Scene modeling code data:
-=-=-
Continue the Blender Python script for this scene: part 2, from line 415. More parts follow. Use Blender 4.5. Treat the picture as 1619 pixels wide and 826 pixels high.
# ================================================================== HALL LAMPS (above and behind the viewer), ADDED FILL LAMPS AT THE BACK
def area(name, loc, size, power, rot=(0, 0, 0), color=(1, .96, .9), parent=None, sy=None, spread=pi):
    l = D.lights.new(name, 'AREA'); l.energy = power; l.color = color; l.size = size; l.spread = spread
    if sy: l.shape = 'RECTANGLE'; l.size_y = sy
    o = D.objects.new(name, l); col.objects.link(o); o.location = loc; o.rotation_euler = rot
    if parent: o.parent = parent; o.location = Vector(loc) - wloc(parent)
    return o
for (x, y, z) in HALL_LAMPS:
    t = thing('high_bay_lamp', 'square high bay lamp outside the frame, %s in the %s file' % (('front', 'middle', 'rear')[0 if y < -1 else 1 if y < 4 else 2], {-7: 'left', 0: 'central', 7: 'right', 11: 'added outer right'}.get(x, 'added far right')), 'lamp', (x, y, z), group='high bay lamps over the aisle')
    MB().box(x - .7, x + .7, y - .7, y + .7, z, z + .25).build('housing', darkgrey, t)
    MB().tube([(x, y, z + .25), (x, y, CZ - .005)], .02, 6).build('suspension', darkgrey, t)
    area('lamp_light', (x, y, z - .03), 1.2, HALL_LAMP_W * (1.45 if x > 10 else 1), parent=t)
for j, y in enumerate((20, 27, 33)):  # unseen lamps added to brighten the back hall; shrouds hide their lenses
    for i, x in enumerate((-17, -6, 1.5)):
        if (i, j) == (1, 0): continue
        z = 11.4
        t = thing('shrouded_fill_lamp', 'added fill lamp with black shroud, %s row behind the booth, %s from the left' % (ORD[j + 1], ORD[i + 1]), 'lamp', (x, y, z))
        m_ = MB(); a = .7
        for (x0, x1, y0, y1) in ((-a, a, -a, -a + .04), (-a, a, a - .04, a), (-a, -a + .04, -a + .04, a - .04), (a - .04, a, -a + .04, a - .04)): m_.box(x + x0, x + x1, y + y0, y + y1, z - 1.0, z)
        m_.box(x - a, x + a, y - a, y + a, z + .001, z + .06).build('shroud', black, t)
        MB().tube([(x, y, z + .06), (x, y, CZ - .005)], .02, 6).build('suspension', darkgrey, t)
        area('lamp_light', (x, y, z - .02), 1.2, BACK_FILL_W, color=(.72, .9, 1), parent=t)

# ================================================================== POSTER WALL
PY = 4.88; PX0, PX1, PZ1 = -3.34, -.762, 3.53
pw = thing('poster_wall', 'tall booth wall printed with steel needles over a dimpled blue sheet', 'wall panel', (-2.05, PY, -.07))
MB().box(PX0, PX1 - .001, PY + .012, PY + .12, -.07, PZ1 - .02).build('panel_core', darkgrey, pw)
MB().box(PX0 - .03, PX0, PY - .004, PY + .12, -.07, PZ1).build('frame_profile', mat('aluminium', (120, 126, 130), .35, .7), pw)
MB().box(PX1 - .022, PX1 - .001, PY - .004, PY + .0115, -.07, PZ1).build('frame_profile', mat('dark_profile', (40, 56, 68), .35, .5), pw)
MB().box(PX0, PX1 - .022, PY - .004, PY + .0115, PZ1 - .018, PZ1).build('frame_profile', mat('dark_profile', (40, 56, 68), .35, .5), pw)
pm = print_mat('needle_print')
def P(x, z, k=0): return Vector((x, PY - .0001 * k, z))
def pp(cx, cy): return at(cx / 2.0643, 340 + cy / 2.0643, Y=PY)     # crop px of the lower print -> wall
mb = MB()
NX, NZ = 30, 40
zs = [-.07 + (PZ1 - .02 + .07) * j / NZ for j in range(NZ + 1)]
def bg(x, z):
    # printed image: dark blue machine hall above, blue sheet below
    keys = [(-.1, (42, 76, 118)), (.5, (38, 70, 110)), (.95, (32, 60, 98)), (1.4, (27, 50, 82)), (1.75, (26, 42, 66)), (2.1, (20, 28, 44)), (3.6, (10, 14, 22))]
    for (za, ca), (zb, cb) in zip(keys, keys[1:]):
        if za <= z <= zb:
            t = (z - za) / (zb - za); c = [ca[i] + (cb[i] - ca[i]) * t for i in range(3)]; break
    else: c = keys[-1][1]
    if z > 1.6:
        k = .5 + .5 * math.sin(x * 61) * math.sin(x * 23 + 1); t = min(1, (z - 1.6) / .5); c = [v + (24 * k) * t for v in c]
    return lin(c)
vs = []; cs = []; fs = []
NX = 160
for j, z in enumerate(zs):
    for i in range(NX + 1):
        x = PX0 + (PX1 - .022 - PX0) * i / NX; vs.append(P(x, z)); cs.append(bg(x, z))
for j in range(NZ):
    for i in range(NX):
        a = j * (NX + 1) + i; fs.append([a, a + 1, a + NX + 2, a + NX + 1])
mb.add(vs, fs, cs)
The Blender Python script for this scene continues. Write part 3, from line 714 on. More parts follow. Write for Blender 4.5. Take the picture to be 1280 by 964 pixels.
-=-=-
What the task requires: Return all of the entries exactly as they were supplied.

Final result:
Continue the Blender Python script for this scene: part 2, from line 415. More parts follow. Use Blender 4.5. Treat the picture as 1619 pixels wide and 826 pixels high.
# ================================================================== HALL LAMPS (above and behind the viewer), ADDED FILL LAMPS AT THE BACK
def area(name, loc, size, power, rot=(0, 0, 0), color=(1, .96, .9), parent=None, sy=None, spread=pi):
    l = D.lights.new(name, 'AREA'); l.energy = power; l.color = color; l.size = size; l.spread = spread
    if sy: l.shape = 'RECTANGLE'; l.size_y = sy
    o = D.objects.new(name, l); col.objects.link(o); o.location = loc; o.rotation_euler = rot
    if parent: o.parent = parent; o.location = Vector(loc) - wloc(parent)
    return o
for (x, y, z) in HALL_LAMPS:
    t = thing('high_bay_lamp', 'square high bay lamp outside the frame, %s in the %s file' % (('front', 'middle', 'rear')[0 if y < -1 else 1 if y < 4 else 2], {-7: 'left', 0: 'central', 7: 'right', 11: 'added outer right'}.get(x, 'added far right')), 'lamp', (x, y, z), group='high bay lamps over the aisle')
    MB().box(x - .7, x + .7, y - .7, y + .7, z, z + .25).build('housing', darkgrey, t)
    MB().tube([(x, y, z + .25), (x, y, CZ - .005)], .02, 6).build('suspension', darkgrey, t)
    area('lamp_light', (x, y, z - .03), 1.2, HALL_LAMP_W * (1.45 if x > 10 else 1), parent=t)
for j, y in enumerate((20, 27, 33)):  # unseen lamps added to brighten the back hall; shrouds hide their lenses
    for i, x in enumerate((-17, -6, 1.5)):
        if (i, j) == (1, 0): continue
        z = 11.4
        t = thing('shrouded_fill_lamp', 'added fill lamp with black shroud, %s row behind the booth, %s from the left' % (ORD[j + 1], ORD[i + 1]), 'lamp', (x, y, z))
        m_ = MB(); a = .7
        for (x0, x1, y0, y1) in ((-a, a, -a, -a + .04), (-a, a, a - .04, a), (-a, -a + .04, -a + .04, a - .04), (a - .04, a, -a + .04, a - .04)): m_.box(x + x0, x + x1, y + y0, y + y1, z - 1.0, z)
        m_.box(x - a, x + a, y - a, y + a, z + .001, z + .06).build('shroud', black, t)
        MB().tube([(x, y, z + .06), (x, y, CZ - .005)], .02, 6).build('suspension', darkgrey, t)
        area('lamp_light', (x, y, z - .02), 1.2, BACK_FILL_W, color=(.72, .9, 1), parent=t)

# ================================================================== POSTER WALL
PY = 4.88; PX0, PX1, PZ1 = -3.34, -.762, 3.53
pw = thing('poster_wall', 'tall booth wall printed with steel needles over a dimpled blue sheet', 'wall panel', (-2.05, PY, -.07))
MB().box(PX0, PX1 - .001, PY + .012, PY + .12, -.07, PZ1 - .02).build('panel_core', darkgrey, pw)
MB().box(PX0 - .03, PX0, PY - .004, PY + .12, -.07, PZ1).build('frame_profile', mat('aluminium', (120, 126, 130), .35, .7), pw)
MB().box(PX1 - .022, PX1 - .001, PY - .004, PY + .0115, -.07, PZ1).build('frame_profile', mat('dark_profile', (40, 56, 68), .35, .5), pw)
MB().box(PX0, PX1 - .022, PY - .004, PY + .0115, PZ1 - .018, PZ1).build('frame_profile', mat('dark_profile', (40, 56, 68), .35, .5), pw)
pm = print_mat('needle_print')
def P(x, z, k=0): return Vector((x, PY - .0001 * k, z))
def pp(cx, cy): return at(cx / 2.0643, 340 + cy / 2.0643, Y=PY)     # crop px of the lower print -> wall
mb = MB()
NX, NZ = 30, 40
zs = [-.07 + (PZ1 - .02 + .07) * j / NZ for j in range(NZ + 1)]
def bg(x, z):
    # printed image: dark blue machine hall above, blue sheet below
    keys = [(-.1, (42, 76, 118)), (.5, (38, 70, 110)), (.95, (32, 60, 98)), (1.4, (27, 50, 82)), (1.75, (26, 42, 66)), (2.1, (20, 28, 44)), (3.6, (10, 14, 22))]
    for (za, ca), (zb, cb) in zip(keys, keys[1:]):
        if za <= z <= zb:
            t = (z - za) / (zb - za); c = [ca[i] + (cb[i] - ca[i]) * t for i in range(3)]; break
    else: c = keys[-1][1]
    if z > 1.6:
        k = .5 + .5 * math.sin(x * 61) * math.sin(x * 23 + 1); t = min(1, (z - 1.6) / .5); c = [v + (24 * k) * t for v in c]
    return lin(c)
vs = []; cs = []; fs = []
NX = 160
for j, z in enumerate(zs):
    for i in range(NX + 1):
        x = PX0 + (PX1 - .022 - PX0) * i / NX; vs.append(P(x, z)); cs.append(bg(x, z))
for j in range(NZ):
    for i in range(NX):
        a = j * (NX + 1) + i; fs.append([a, a + 1, a + NX + 2, a + NX + 1])
mb.add(vs, fs, cs)
The Blender Python script for this scene continues. Write part 3, from line 714 on. More parts follow. Write for Blender 4.5. Take the picture to be 1280 by 964 pixels.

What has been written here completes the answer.